Un mestiere antico di Napoli, tipicamente femminile, fu quello della Lavannara.
Con l’arrivo delle nuove tecnologie, questa caratteristica figura femminile, è completamente sparita, cedendo il passo alle più comode e pratiche lavatrici.
‘A lavannara, solitamente era una donna di umili origini, quasi sempre una contadina nobilitata da un lavoro che la porta in città di casa in casa a togliere o riconsegnare i panni.
La si distingue per la grande sporta o immenso fagotto di biancheria, sporca o candida, che trasporta. L’abito è solitamente di taglio contadino ma ricercato: corsaletto di seta rossa o celeste, giubbetto e gonna con colori a contrasto, grembiule bianco e ai piedi zoccoli guarniti di di nastri.
A dispetto della semplice apparenza, il lavoro della lavandaia è tutt’altro che banale, tanto che spesso queste sono organizzate alle dipendenze di una maestra, che potremmo definire come l’antesignana dell’imprenditrice.

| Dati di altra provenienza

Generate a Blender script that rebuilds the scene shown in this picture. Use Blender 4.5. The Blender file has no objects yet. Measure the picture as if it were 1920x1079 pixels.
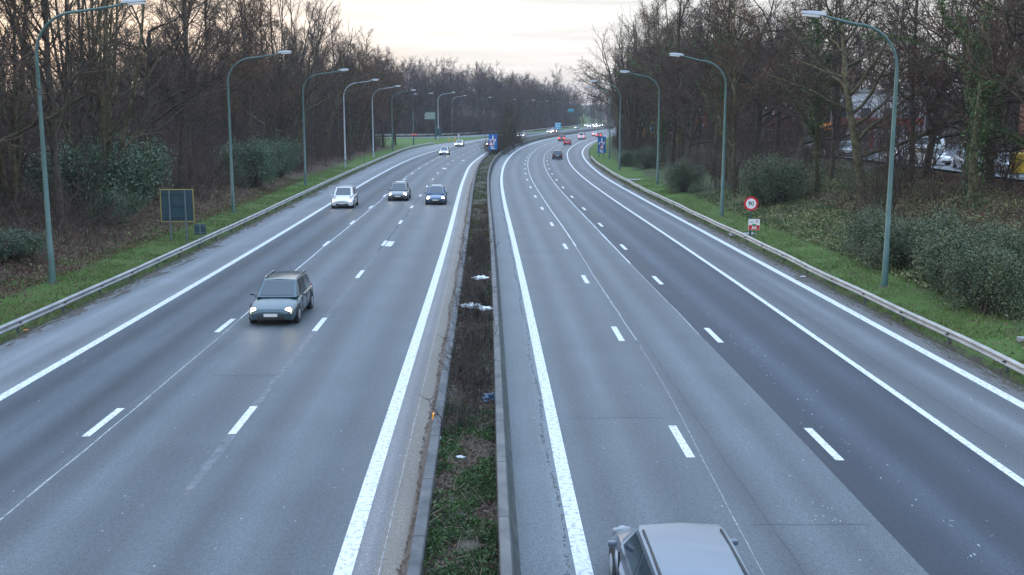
import bpy, bmesh, math, random
import numpy as np
from mathutils import Vector, Matrix, Euler
R = math.radians
random.seed(7); rng = np.random.default_rng(7)
scene = bpy.context.scene
COL = scene.collection

# ------------------------------------------------------------------ camera
CAM_H = 7.8
cam_d = bpy.data.cameras.new("camera"); cam = bpy.data.objects.new("camera", cam_d); COL.objects.link(cam)
cam.location = (0, 0, CAM_H); cam.rotation_euler = (R(90 - 9.37), 0, 0)
cam_d.sensor_width = 36; cam_d.lens = 1990 / 1920 * 36
cam_d.clip_start = 0.3; cam_d.clip_end = 5000
scene.camera = cam

# ------------------------------------------------------------------ world and sun
SUN_EL, SUN_AZ = R(11), R(-52)            # low in the west, ahead and left of the camera
world = bpy.data.worlds.new("World"); scene.world = world; world.use_nodes = True
def build_world():
    nt = world.node_tree; nt.nodes.clear(); N = nt.nodes.new; L = nt.links.new
    out = N('ShaderNodeOutputWorld'); bg = N('ShaderNodeBackground'); L(bg.outputs[0], out.inputs[0])
    bg.inputs[1].default_value = 0.12
    sky = N('ShaderNodeTexSky'); sky.sky_type = 'NISHITA'; sky.sun_disc = False
    sky.sun_elevation = SUN_EL; sky.sun_rotation = SUN_AZ; sky.air_density = 1.0; sky.dust_density = 2.0
    tc = N('ShaderNodeTexCoord'); sp = N('ShaderNodeSeparateXYZ'); L(tc.outputs['Generated'], sp.inputs[0])
    # overcast layer : brightness rises towards the zenith, warm and pale near the horizon
    cr = N('ShaderNodeValToRGB'); L(sp.outputs[2], cr.inputs[0]); e = cr.color_ramp.elements
    e[0].position = 0.0; e[0].color = (4.6, 4.0, 3.7, 1)
    e[1].position = 1.0; e[1].color = (8.2, 11.2, 15.8, 1)
    for p, c in ((0.035, (5.0, 4.65, 4.4, 1)), (0.085, (5.6, 5.4, 5.25, 1)), (0.22, (5.6, 5.9, 6.3, 1)), (0.5, (7.2, 9.2, 12.0, 1))):
        k = e.new(p); k.color = c
    # sunset glow to the left
    dt = N('ShaderNodeVectorMath'); dt.operation = 'DOT_PRODUCT'; L(tc.outputs['Generated'], dt.inputs[0])
    dt.inputs[1].default_value = (math.sin(R(-34)), math.cos(R(-34)), 0.05)
    gl = N('ShaderNodeMapRange'); gl.interpolation_type = 'SMOOTHSTEP'; L(dt.outputs['Value'], gl.inputs[0])
    gl.inputs[1].default_value = 0.84; gl.inputs[2].default_value = 1.0
    lo = N('ShaderNodeMapRange'); L(sp.outputs[2], lo.inputs[0]); lo.interpolation_type = 'SMOOTHSTEP'
    lo.inputs[1].default_value = 0.0; lo.inputs[2].default_value = 0.3; lo.inputs[3].default_value = 1; lo.inputs[4].default_value = 0
    gm = N('ShaderNodeMath'); gm.operation = 'MULTIPLY'; L(gl.outputs[0], gm.inputs[0]); L(lo.outputs[0], gm.inputs[1])
    g2 = N('ShaderNodeMath'); g2.operation = 'MULTIPLY'; L(gm.outputs[0], g2.inputs[0]); g2.inputs[1].default_value = 0.85
    mg = N('ShaderNodeMix'); mg.data_type = 'RGBA'; L(g2.outputs[0], mg.inputs[0]); L(cr.outputs[0], mg.inputs[6])
    mg.inputs[7].default_value = (8.2, 5.4, 3.5, 1)
    # cloud banks
    mp = N('ShaderNodeMapping'); L(tc.outputs['Generated'], mp.inputs[0]); mp.inputs['Scale'].default_value = (2.2, 2.2, 34)
    no = N('ShaderNodeTexNoise'); L(mp.outputs[0], no.inputs[0]); no.inputs['Scale'].default_value = 1.6; no.inputs['Detail'].default_value = 6
    nr = N('ShaderNodeMapRange'); L(no.outputs[0], nr.inputs[0]); nr.inputs[1].default_value = 0.42; nr.inputs[2].default_value = 0.68
    nr.inputs[3].default_value = 1.0; nr.inputs[4].default_value = 0.66
    mm = N('ShaderNodeMix'); mm.data_type = 'RGBA'; mm.blend_type = 'MULTIPLY'; mm.inputs[0].default_value = 1
    L(mg.outputs[2], mm.inputs[6]); L(nr.outputs[0], mm.inputs[7])
    mx = N('ShaderNodeMix'); mx.data_type = 'RGBA'; mx.inputs[0].default_value = 0.88
    L(sky.outputs[0], mx.inputs[6]); L(mm.outputs[2], mx.inputs[7]); L(mx.outputs[2], bg.inputs[0])
build_world()
sd = bpy.data.lights.new("sun", 'SUN'); sd.energy = 0.9; sd.angle = R(14); sd.color = (1.0, 0.82, 0.66)
sun = bpy.data.objects.new("sun", sd); COL.objects.link(sun)
_s = Vector((math.sin(SUN_AZ) * math.cos(SUN_EL), math.cos(SUN_AZ) * math.cos(SUN_EL), math.sin(SUN_EL)))
sun.rotation_euler = (-_s).to_track_quat('-Z', 'Y').to_euler(); sun.location = _s * 300 + Vector((0, 0, 60))
vs = scene.view_settings; vs.view_transform = 'Standard'; vs.look = 'None'; vs.gamma = 1; vs.exposure = 0.90
vs.use_curve_mapping = False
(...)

La lavannara a capo del gruppo, ha il compito di dividere le varie raccolte di panni a seconda del genere di capo e delle necessità di trattamento e organizza il lavoro delle fanciulle sue subalterne, che paga a giornata o con un tanto per cento sull’utile. Alcune lavandaie giravano per i vicoli e sulle strade, con un asino, per alleggerirsi il carico in quei giorni in cui c’erano grandi moli di panni da prendere o consegnare.
La settimana di lavoro della lavandaia si articolava più o meno in questo modo:
Lunedì: con la sporta vuota al braccio o l’asino scarico, la lavandaia va a ritirare i panni sporchi presso i suoi avventori. Questi vengono conteggiati su libretti o tabelle di cartone affinché nulla vada smarrito.
Martedì: la lavandaia maestra divide i panni portatele dalle subalterne e li segna con un marchio tutto suo.
Alla sera i panni sono insaponati e messi in grandi vasi di terracotta o in un capace lavatoio, entrambi bucati sotto (da qui deriva il termine bucato con cui si indicano i panni da lavare). Sui panni si butta quindi dell’acqua bollente che filtra e sfoga dal foro sottostante generando una colata.
Mercoledì: i panni sono rinsaponati, lavati sfregandoli fin quasi alla macerazione su pietre di lastrico, quindi sciacquati con acqua pura per far perdere loro l’odore e i residui del sapone. Quindi vengono stesi ad asciugare sperando nel sole, o cantando per invogliarne i raggi a cadere.
Giovedì: i panni si finiscono di asciugare.
Venerdì: i panni sono piegati da stiratrici o soppressiere, raggruppati insieme per essere riconsegnati e quindi riportati alle rispettive case, dove cameriere o padrone sovraintendono il riscontro tra quanto è uscito sporco e quanto tornato pulito e provvedono a pagare la lavandaia.
Sabato: si fanno i conti degli introiti e vengono pagate le lavoratrici a giornata, dette giornaliste.
Domenica: è un giorno di festa che corona la settimana di lavoro della lavandaia, buono “per acconciarsi, azzimarsi, abbellirsi, mettere il meglio che si ha, andare alla messa a sentire le pubblicazioni, pranzare all’aria aperta, correre a spasso, ballar la tarantella ed aspettar la serenata.”
Tra le maestre, c’era, come accade in tutti i lavori, una vera e propria rivalità: i panni sporchi venivano lavati con cenere e sapone ed un metodo personale e segreto per sbiancare e smacchiare gli indumenti, metodo che ognuna riteneva migliore degli altri e custodiva gelosamente.
La Lavannara è una figura storica molto sentita dal popolo napoletano, al punto che Roberto de Simone, le diede un ruolo molto importante, nella sua trasposizione della Gatta Cenerentola di G. Basile.